Friday, February 27, 2009

Would You Like to Buy a Book?


It's awkward to try to sell your own book. But you have to do it. That's what everyone - EVERYONE - says. "You're the book's best advocate." "Don't let anyone else do it for you." "You only have one shot and then it's done." So of course you try to get out there and contact people and push your book. In a polite, non-salesmany way. Still, you feel like an asshole sometimes. Or I do anyway. You have to send out emails to blogs, and readings, and festivals, and stuff like that. Would you care to review my book? Would you care to have me grace your festival? You've never heard of me because the book isn't out yet, but would you like to feature me? Luckily you're not supposed to contact book editors or bookstores or magazine editors. I mean, not really, anyway. Because that can come off as TOO pushy, tacky perhaps. So my lovely and amazing publicist does that. Still, sometimes even that is hard. You go back and forth between not wanting to "sell" your book and wanting to push it on every poor soul you pass on the street. You want to contact ever editor on the face of the earth. You want to send them balloons, a cake, a diamond ring, whatever it takes to get them to pay attention to you. You want to stand in the street with a cardboard sign around your neck, or become one of those twirling dervishes on street corners who try to get you to go into Radio Shack or Verizon. You will do anything to give your book a chance at success. Yes, it's like having a baby and wanting it to thrive. And as with a baby, survival depends largely on you. So anyway, do you want to buy a book?

Sunday, February 8, 2009

The new book cover

This is the new cover for my novel, which will be published by Random House on April 14. The book follows Lacey Brennan, a 30-something woman forced to redefine love, family and career after her young marriage falters. It takes place over five years, and she goes through a lot, but the story has a happy ending, which I wrote the summer before last while living in a sublet apartment on the Upper East Side of Manhattan. Every day I sat at this dark wooden dining table in a straight backed wooden dining chair and wrote with the air conditioning on full blast and music on in the background, four stories up from the ground, and I didn't talk to anyone and I didn't leave the apartment (except to get lunch) until 6 pm, when I'd go to yoga around the corner. It was a strange time because I was missing Los Angeles, and when I did leave to get lunch or take a walk, I'd walk around with my Ipod on, listening to songs about L.A. and missing it, but sort of enjoying the missing. I wore that Ipod everywhere. I didn't feel I was really present in New York. I felt like a voyeur, but not in a bad way. The whole experience helped my writing because I was in my own zone -- it was something like being on my own writers' retreat in New York City. I was living alone and not really socializing and I'd been doing that all summer, just holing up and writing, because almost no one knew I was back in New York and I didn't really tell anyone.
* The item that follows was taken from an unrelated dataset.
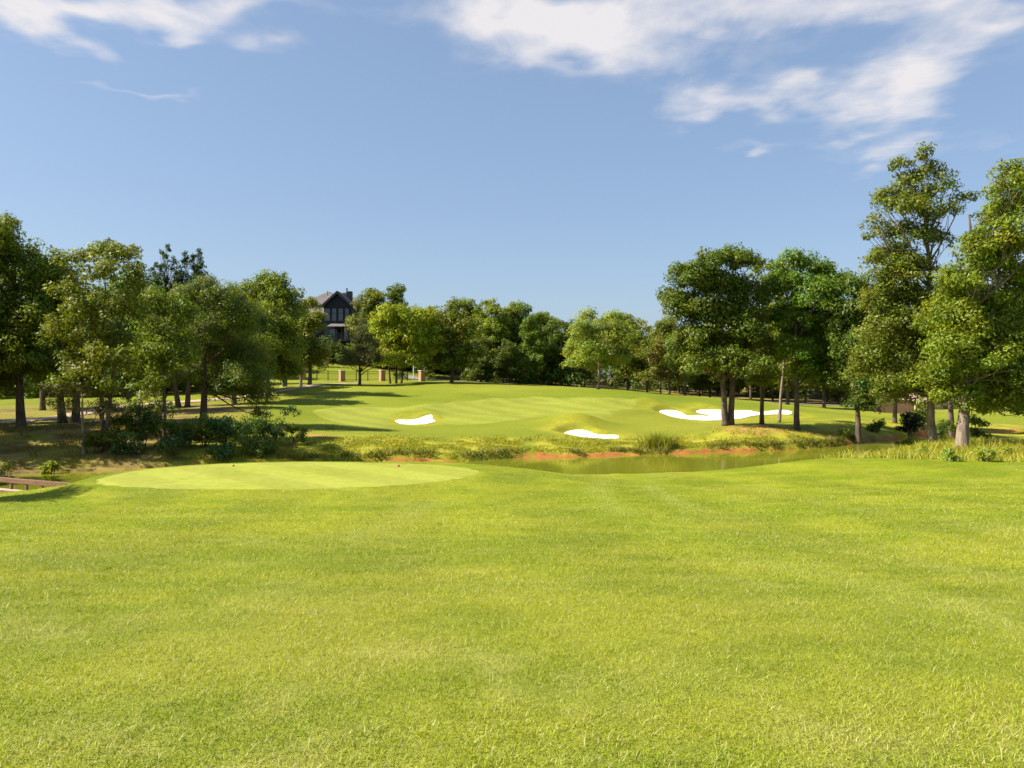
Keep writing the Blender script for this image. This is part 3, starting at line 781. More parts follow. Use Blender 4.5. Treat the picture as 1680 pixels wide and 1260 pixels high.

The day I wrote the ending, I'd been writing all day, and I had this concept for the ending that had been building in my mind, so even though I wasn't done with the novel, I decided to try to write the ending scene. So I began, and I wrote the ending paragraph in this sort of dream state, the kind of state you're lucky to get into and always want to get into when you're writing, when the words flow like they should, and then I sat back and I read it again and again and I edited it again and again and when I was satisfied I printed it out and I read it and I thought, Holy Shit, I just wrote the ending of my novel. And, it works. It's a good ending for the book. It felt momentous, and it changed everything to have an ending that I was so pleased with. After that I felt like I could write the rest, like I could fill in the blanks, like I could do it, so I could get to that ending.